MK Tolak Gugatan terhadap UU Penyiaran terkait OTT

:


Oleh Taofiq Rauf, Kamis, 14 Januari 2021 | 14:14 WIB - Redaktur: Elvira - 277


Jakarta, InfoPublik - Mahkamah Konstitusi (MK) memutuskan menolak permohonan perkara Constitutional Review No. 39/PUU-XVIII/2020 terhadap UU Penyiaran terkait over-the-top (OTT).
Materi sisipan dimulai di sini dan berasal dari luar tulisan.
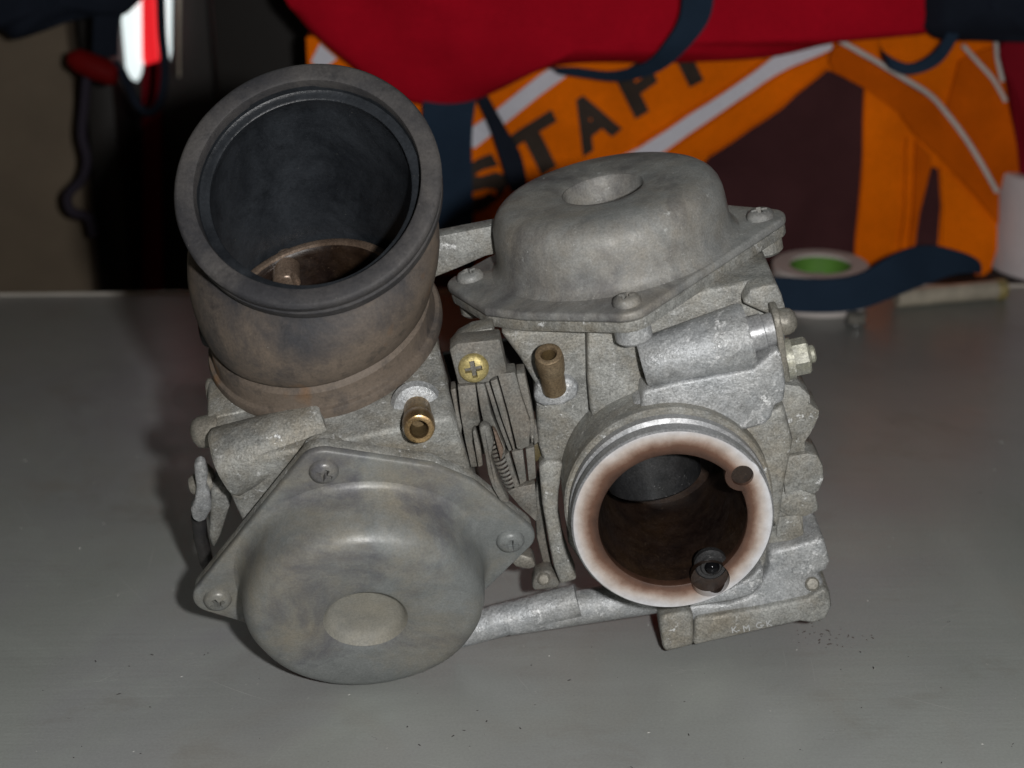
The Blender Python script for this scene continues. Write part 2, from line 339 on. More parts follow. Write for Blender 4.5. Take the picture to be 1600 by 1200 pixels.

Keputusan ini dikeluarkan pada Kamis (14/1/2021).

Pemohon pada perkara ini adalah PT. Visi Citra Mitra Mulia (INEWS TV) dan PT. Rajawali Citra Televisi Indonesia (RCTI).

Amar putusan dari objek pasal 1 angka 2 Undang-Undang Nomor 32 Tahun 2002 tentang Penyiaran (UU Penyiaran) Terhadap UUD 1945 adalah menolak permohonan dari para pemohon untuk seluruhnya.

Hakim diketuai oleh Ketua MK Anwar Usman dengan anggota Aswanto, Wahiduddin Adams, Saldi Isra, Enny Nurbaningsih, Arief Hidayat, Daniel Yusmic P Foekh, Suhartoyo, dan Manahan MP Sitompul.

Pertimbangan Majelis Hakim menguatkan dalil-dalil yang disampaikan pemerintah antara lain:
1. Permohonan Para Pemohon untuk menambahkan pengaturan internet dalam Pasal 1 angka 2 UU        Penyiaran tanpa mengubah keseleluruhan UU Penyiaran justru akan menimbulkan ketidakpastian hukum, mengingat OTT memiliki karakter yang berbeda dengan penyiaran konvensional.

2. OTT tidak dapat disamakan dengan penyiaran hanya dengan menambahkan pengertian atau defenisi penyiaran dengan frasa baru karena internet bukan media dalam pemancarluasan siaran dalam sistem telekomunikasi dasar.

3. Internet berbeda dengan penyiaran konvensional, internet merupakan kumpulan perangkat yang saling terhubung melalui sistem protokol internet atau IP sehingga karakteristik internet berbeda dengan penyiaran sehingga tidak ada korelasi antara tidak diaturnya OTT dengan diskriminasi dalam Pasal 1 angka 2 UU Penyiaran, dengan demikian Pasal 1 angka 2 UU Penyiaran unsur-unsurnya tidak bersifat multitafsir karena merupakan basis pengaturan penyiaran konvensional.

4. Dalil Para Pemohon yang menyatakan tidak adanya pengawasan OTT merupakan dalil yang tidak berdasar karena pengawasan terhadap konten yang disalurkan di internet tunduk pada UU ITE. Dimana masyarakat dan lembaga negara lainnya (polisi, jaksa, kementerian terkait) dapat mengajukan permohonan pemblokiran terhadap konten negatif kepada Kemkominfo.

5. Berdasarkan penilaian atas fakta dan hukum, Mahkamah berkesimpulan:

- Mahkamah berwenang mengadili perkara a quo.

- Para pemohon memiliki kedudukan hukum untuk mengajukan Permohonan a quo.

- Pokok permohonan para pemohon tidak beralasan menurut hukum.

- Amar putusan: Menolak Permohonan Para Pemohon untuk seluruhnya.